The more I think about Kelley’s work, the clearer and more disturbing it becomes. To the point where, after a few hours, on reflection, I want to say that a lot of the pieces on display at the Pompidou Center are frightening. Whereas, when I was in the exhibition I was more perplexed than emotionally affected by the work. It’s the lingering effect of seemingly benign, or hastily put together conceptual installations, that make this work so powerful. Kelley’s art is an onslaught — of sounds, images of all media, objects, lights — all of which somehow come together into some of the most searing political statements made by contemporary art.
Mike Kelley, Exhibition View @ Centre Pompidou
Perhaps the most disturbing works are those that figure children’s very worn, soft fluffy toys, arranged into perverse, sexually suggestive positions. They are often dismembered, placed on the wall as though they are paintings, on the floor like sculptures, photographed as portraits. A number of the series feature these stuffed toys and other references to childhood  Half a Man, 1987; Ah … Youth, 1991). These are usually discussed by critics as embracing a nostalgia, with a sentimentality of reminiscence. To me, these works are more sinister, and more disturbing than the idea of a lost innocence might suggest. The mere display of these assumedly once loved toys is unsettling, if only in its turning of the private lost world of childhood inside out to become a public performance. Many of the stuffed animals and toys are physically distorted, often suggesting sexual activities. Whether this is ironic, or critical or simply good old fashioned fun, whether the sexual connotations are sublimated or unconscious, the display of very worn children’s toys, having been dismembered, sometimes sewn together with the next one is, for me, incorporating a violation of all that is meaningful in childhood. Similarly, there are gestures towards corruption, pain and a lot of misunderstanding.
 
Mike Kelley and Tony Oursler, The Poetics Project, 1977-1997
One of the most striking and brilliant of the series in this retrospective is that of The Poetics Project which Kelley did together with Tony Oursler, exhibited at Kassel in 1997 for the Documenta X. Oursler’s contributes his familiar video projections in shocking colours over talking heads, and other footage on screens, objects, mirrors, paper cut outs. Together, the artists have designed musical soundtracks that overlay the images.
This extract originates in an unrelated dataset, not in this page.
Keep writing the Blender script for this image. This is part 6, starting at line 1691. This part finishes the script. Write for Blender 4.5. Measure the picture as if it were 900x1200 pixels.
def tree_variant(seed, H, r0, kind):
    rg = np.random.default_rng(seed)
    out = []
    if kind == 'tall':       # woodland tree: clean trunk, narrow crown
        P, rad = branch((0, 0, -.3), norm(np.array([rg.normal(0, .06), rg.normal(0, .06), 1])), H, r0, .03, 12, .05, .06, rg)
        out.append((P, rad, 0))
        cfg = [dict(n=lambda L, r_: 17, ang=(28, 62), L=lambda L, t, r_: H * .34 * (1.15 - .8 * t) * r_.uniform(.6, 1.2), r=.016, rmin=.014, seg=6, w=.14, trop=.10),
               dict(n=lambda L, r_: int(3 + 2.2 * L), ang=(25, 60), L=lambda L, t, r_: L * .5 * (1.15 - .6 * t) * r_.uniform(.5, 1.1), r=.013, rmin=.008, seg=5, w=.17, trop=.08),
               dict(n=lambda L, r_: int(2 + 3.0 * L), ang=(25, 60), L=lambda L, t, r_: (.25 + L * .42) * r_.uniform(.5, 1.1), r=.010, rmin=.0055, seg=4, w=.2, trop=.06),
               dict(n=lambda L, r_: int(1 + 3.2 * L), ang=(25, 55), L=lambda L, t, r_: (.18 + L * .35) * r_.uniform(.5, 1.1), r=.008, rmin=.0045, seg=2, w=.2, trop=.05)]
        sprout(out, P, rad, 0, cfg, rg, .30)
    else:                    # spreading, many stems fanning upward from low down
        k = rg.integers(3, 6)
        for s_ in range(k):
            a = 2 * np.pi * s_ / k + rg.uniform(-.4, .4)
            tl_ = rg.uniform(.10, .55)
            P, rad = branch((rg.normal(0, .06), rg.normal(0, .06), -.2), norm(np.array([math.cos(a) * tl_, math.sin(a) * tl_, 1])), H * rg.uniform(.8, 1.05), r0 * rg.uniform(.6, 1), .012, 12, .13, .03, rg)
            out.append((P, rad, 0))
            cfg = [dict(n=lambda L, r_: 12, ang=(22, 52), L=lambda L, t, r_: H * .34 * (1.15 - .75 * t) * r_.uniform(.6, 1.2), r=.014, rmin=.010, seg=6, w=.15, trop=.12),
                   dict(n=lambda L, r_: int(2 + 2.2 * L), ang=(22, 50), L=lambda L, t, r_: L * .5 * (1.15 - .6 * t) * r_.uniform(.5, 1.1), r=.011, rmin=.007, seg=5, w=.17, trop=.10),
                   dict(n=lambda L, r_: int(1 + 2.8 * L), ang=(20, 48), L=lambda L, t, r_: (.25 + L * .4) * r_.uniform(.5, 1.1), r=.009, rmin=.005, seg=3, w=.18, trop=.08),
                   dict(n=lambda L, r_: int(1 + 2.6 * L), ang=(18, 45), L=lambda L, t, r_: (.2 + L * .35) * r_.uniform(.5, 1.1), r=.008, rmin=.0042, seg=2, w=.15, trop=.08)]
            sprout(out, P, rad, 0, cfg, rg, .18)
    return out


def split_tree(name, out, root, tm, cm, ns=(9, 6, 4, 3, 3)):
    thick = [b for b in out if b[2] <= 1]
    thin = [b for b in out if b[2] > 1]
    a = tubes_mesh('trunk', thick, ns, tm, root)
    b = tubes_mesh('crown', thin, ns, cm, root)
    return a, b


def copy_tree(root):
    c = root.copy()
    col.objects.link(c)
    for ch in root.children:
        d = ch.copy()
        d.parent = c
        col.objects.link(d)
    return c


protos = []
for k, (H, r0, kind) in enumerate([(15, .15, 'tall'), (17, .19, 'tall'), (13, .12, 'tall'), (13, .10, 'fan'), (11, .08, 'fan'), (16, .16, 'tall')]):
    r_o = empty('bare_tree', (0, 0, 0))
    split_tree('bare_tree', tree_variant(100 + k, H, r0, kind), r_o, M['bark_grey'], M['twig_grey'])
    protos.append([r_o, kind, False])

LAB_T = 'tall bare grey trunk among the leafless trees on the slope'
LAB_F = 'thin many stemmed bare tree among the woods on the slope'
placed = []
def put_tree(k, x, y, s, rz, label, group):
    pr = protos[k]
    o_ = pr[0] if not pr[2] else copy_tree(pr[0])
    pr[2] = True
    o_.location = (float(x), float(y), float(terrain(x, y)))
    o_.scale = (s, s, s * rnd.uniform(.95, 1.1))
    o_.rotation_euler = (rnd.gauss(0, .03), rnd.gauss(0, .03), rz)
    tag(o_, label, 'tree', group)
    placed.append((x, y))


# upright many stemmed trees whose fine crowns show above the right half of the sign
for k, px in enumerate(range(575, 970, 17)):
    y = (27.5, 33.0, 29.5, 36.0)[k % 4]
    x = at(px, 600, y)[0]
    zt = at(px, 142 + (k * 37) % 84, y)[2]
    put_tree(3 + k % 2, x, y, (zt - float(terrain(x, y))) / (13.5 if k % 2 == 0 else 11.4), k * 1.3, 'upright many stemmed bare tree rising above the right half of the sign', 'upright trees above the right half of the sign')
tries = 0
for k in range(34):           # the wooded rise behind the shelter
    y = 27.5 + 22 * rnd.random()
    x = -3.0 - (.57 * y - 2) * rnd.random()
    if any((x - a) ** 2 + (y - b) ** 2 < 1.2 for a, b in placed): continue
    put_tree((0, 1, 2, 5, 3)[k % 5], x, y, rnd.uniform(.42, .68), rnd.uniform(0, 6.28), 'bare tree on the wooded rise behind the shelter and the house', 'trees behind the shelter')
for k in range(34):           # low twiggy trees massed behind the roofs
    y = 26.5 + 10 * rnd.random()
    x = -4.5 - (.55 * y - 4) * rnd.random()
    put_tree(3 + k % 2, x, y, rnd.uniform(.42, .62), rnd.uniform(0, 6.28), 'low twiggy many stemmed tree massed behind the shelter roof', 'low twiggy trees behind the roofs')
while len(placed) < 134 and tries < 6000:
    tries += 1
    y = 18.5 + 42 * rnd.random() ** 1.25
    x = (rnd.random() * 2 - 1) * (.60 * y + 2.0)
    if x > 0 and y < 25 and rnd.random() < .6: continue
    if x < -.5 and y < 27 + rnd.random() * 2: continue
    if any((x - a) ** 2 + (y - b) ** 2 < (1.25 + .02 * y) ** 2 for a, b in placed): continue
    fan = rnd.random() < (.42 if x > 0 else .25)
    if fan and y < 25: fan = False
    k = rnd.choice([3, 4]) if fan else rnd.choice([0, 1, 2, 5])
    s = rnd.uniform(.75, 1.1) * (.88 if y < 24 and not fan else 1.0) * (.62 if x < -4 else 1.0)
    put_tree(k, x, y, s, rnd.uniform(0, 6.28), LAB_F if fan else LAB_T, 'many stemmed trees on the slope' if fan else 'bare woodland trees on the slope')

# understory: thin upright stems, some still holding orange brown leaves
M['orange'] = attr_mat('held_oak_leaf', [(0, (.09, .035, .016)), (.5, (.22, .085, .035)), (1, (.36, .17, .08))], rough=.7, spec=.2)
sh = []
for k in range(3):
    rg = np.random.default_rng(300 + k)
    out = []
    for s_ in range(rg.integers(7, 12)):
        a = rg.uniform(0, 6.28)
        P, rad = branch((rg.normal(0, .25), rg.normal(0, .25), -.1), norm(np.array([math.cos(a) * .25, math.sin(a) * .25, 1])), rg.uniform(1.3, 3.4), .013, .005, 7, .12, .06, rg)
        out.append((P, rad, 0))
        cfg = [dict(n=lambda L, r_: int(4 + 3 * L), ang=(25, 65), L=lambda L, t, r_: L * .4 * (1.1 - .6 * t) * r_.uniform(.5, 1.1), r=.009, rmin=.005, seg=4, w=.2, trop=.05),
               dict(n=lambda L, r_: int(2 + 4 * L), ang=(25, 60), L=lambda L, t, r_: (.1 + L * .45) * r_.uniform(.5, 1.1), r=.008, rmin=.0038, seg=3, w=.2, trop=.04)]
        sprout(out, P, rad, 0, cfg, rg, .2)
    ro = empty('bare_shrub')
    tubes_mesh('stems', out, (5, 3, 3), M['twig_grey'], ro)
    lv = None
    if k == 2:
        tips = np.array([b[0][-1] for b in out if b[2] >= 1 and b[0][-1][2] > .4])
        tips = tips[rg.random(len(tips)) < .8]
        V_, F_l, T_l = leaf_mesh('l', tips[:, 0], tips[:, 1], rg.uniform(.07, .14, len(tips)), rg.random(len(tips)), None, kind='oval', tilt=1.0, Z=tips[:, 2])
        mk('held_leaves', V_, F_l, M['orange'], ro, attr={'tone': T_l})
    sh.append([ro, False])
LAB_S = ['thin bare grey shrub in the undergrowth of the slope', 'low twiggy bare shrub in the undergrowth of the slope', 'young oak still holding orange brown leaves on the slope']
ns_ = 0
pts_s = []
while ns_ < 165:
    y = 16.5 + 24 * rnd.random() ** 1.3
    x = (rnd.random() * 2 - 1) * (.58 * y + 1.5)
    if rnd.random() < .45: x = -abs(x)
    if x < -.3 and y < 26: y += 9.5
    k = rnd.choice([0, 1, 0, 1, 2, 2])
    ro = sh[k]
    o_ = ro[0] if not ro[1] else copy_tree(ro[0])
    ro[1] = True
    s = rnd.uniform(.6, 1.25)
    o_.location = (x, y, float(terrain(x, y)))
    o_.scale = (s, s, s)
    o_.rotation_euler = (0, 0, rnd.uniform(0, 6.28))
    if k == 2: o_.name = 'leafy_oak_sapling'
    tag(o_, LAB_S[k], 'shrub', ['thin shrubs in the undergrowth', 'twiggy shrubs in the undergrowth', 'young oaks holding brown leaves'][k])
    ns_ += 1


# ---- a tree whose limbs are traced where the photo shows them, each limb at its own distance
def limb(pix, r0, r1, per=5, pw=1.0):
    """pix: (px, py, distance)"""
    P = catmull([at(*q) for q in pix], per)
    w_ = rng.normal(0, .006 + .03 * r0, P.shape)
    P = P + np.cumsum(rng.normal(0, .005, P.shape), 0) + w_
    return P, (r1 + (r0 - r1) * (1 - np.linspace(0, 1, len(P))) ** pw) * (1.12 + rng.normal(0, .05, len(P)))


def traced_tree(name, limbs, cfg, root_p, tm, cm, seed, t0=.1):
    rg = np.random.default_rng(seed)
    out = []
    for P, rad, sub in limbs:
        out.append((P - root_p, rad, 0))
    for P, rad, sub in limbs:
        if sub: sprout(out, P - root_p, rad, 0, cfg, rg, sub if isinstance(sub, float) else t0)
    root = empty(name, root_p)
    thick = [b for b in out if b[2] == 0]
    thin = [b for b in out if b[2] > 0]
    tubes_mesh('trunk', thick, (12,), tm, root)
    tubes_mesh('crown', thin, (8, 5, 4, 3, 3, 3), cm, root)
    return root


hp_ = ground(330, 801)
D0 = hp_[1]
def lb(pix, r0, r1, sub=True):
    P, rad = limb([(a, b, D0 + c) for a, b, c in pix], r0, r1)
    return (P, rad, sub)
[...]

The music is apparently the creation of Kelley and Oursler’s rock band from the late 1970s and 1980s, “The Poetics.” Once again, the experience is one of bombardment with music and image, the perspective and effect changing as the visitor walks around the series.
Mike Kelley, Kandors
I think my favorite pieces were the Kandors series; oversized belljar chambers on LED screens, sculptures, videos that are apparently inspired by Superman’s home kryptonite city. The city itself is miniatiarized, just as Superman believed it to be, and placed inside the bottles, like a precious, carefully crafted object. However, it is not Superman’s lost city that is the delicately crafted art work here, but the huge bell jars that are surely extraordinary glass objects that were so difficult to fabricate because of their scale. The installation is colourful and tongue in cheek, moving from the deeply moving to the light hearted LED screens on which the jars breathe as if the otherworldly realm of Kandor is still alive, laying low as it waits for the future to arrive and set it free.

Mike Kelley, Memory Ware Flat
Kelley’s work is rarely aesthetic, and often I found myself looking dazed at the collages, assemblages, sculptures, videos and so on, trying to work out what was happening in each piece. This said, the two pieces that faced the glass façade that overlooks the fountain were extremely beautiful. Memory Ware Flat, # 18 in which beads, jewellery, watches, buttons are immersed in resin, reuse treasures filled with meaning and memories are framed to create what Kelley called “paintings.” Of course, because it is Kelley, there is also a strong derision of practices of collecting, keeping, and the accompanying nostalgia. In an otherwise very cerebral exhibition, the two Memory Ware Flat pieces were anomalies.